Pensando sobre los cambios horarios, que el giro de la tierra, sobre su eje, nos obliga a establecer, he buscado la línea imaginaria que, por acuerdo internacional, marca el fin de un día y el comienzo del siguiente, el meridiano que separa el ayer del hoy o el hoy del mañana.
Esta línea, convenida por todos para el cambio de fecha, está entre dos islas, llamadas Diomedes, situadas en el estrecho de Bering, que separa Alaska de Siberia.

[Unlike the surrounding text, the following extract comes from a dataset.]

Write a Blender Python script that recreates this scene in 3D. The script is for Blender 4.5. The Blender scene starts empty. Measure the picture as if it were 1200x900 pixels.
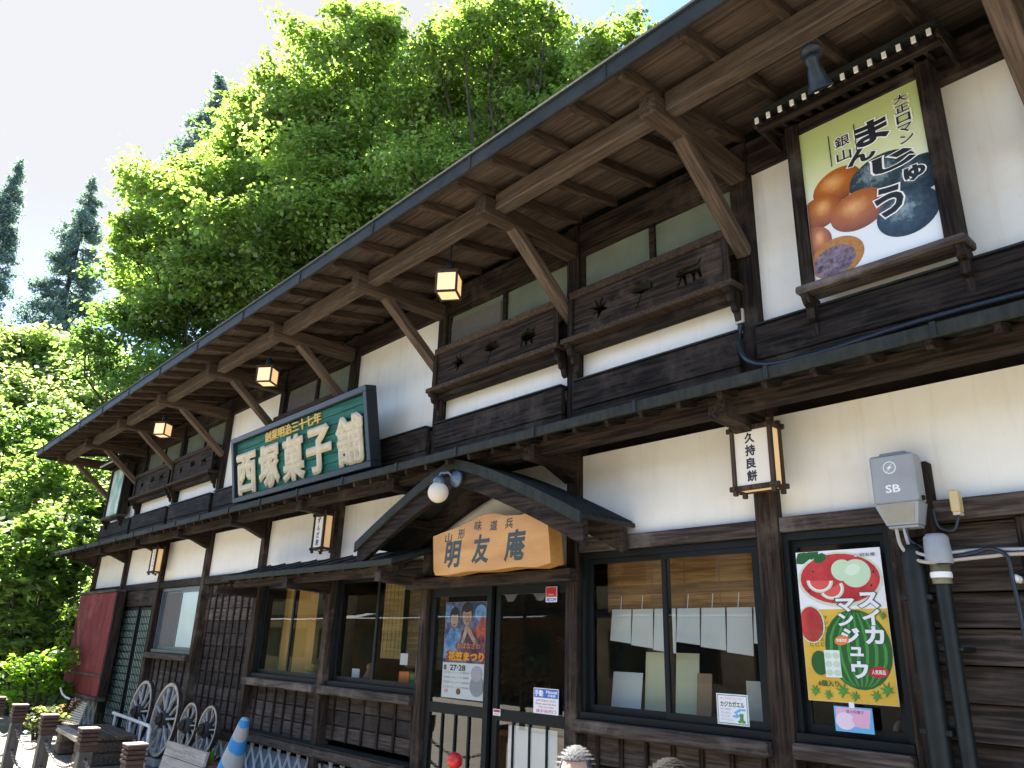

Ocurre, por lo tanto, que desde una miran al mañana y desde otra al ayer, pues la diferencia entre ambas es de 21 horas; cuando en el lado ruso son las 12 del medio día, en el lado americano son las tres de la tarde del día anterior.
La distancia entre ambas es de 4 Kms. y en el invierno, se puede cruzar, a pie, de ayer a hoy o de hoy a mañana. Si viajas de America a Asia, pierdes un día, si lo haces en sentido contrario lo ganas. Descubrí que incluso en ese remoto e inhóspito lugar hay una pequeña población, en la isla americana, que tiene 170 habitantes.
Esto me ha llevado a pensar, una vez más, en esa extraña insatisfacción del ser humano que le ha obligado, desde los tiempos más remotos, a buscar la ocupación hasta del último confín sobre la tierra.
¿Qué misteriosa fuerza de atracción, que incontenible llamada sentirían aquellos, no se sabe bien, todavía, si ya eran hombres o todavía homínidos, para internarse, con aquellos miserables bagajes con que contarían entonces, por Siberia hasta su punta nordeste, pasar el estrecho caminando sobre los hielos y atravesar Alaska hacia el sur y en desplazamientos incontenibles, colonizar parte de America?. Cuantas muertes, cuantos fracasos en los múltiples empeños.¿Que esperarían hallar los que en vez de volver atrás y renunciar, ante dificultades crecientes se internaban por aquellos parajes imposibles?
Y no solo esos pueblos asiáticos llegaron a America en tiempos remotísimos, como van descubriendo las excavaciones, también otros como los polinesios y demás hombres australianos, que atravesaron mil veces el infinito Pacifico, saltando como audaces y geniales navegantes en frágiles balsas y canoas, de islote en islote descubriendo y colonizando otra gran parte de America. Los chinos, que establecieron comunicación con ella, navegando en embarcaciones más potentes y avanzadas que las de Colón y los intrépidos vikingos que, en algunas de sus legendarias correrías que las necesidades de rapiña les obligaban a hacer, tocaron, también, sus costas.
Sin embargo hemos dado en llamar El Descubrimiento de America al momento en que el hombre blanco, el europeo, puso los pies allí. Descubrimiento de un continente que estaba, ya, poblado de arriba abajo con hombres de varias razas y puede que de varias especies, que habían llegado desde tiempos remotísimos desde Europa por el Atlántico, desde Asia por el estrecho de Bering y desde Oceanía por el Pacifico y habían desarrollado unas sociedades y culturas no tan inferiores a las nuestras como nos gusta alardear y que constituían, ya, una población de millones de personas.
Tengo escrito que, muchos historiadores y pensadores, cuando hablan de la humanidad y su historia se refieren, únicamente, a la raza blanca.
Quizás la globalización, este novedoso acontecimiento que está cayendo encima de nuestras sociedades, con gran estropicio, nos obligue a ser más humildes y valorar, en verdadera dimensión, lo que otros pueblos y culturas han sido capaces de hacer y nos lleve a reescribir la historia, sincronizada, de toda la humanidad en vez de hacerlo de la forma parcial y provinciana que recriminamos a nuestras Comunidades Autónomas.
No se puede llamar descubrimiento al hecho de que tres cáscaras de nuez atravesaran el Atlántico, sin tener todavía claro si la Tierra era plana o redonda y llegasen a un inmenso continente con una gran población. Menos lobos. Deberíamos ser mas humildes y realistas y reconocer que nosotros fuimos, por el contrario, los últimos en llegar.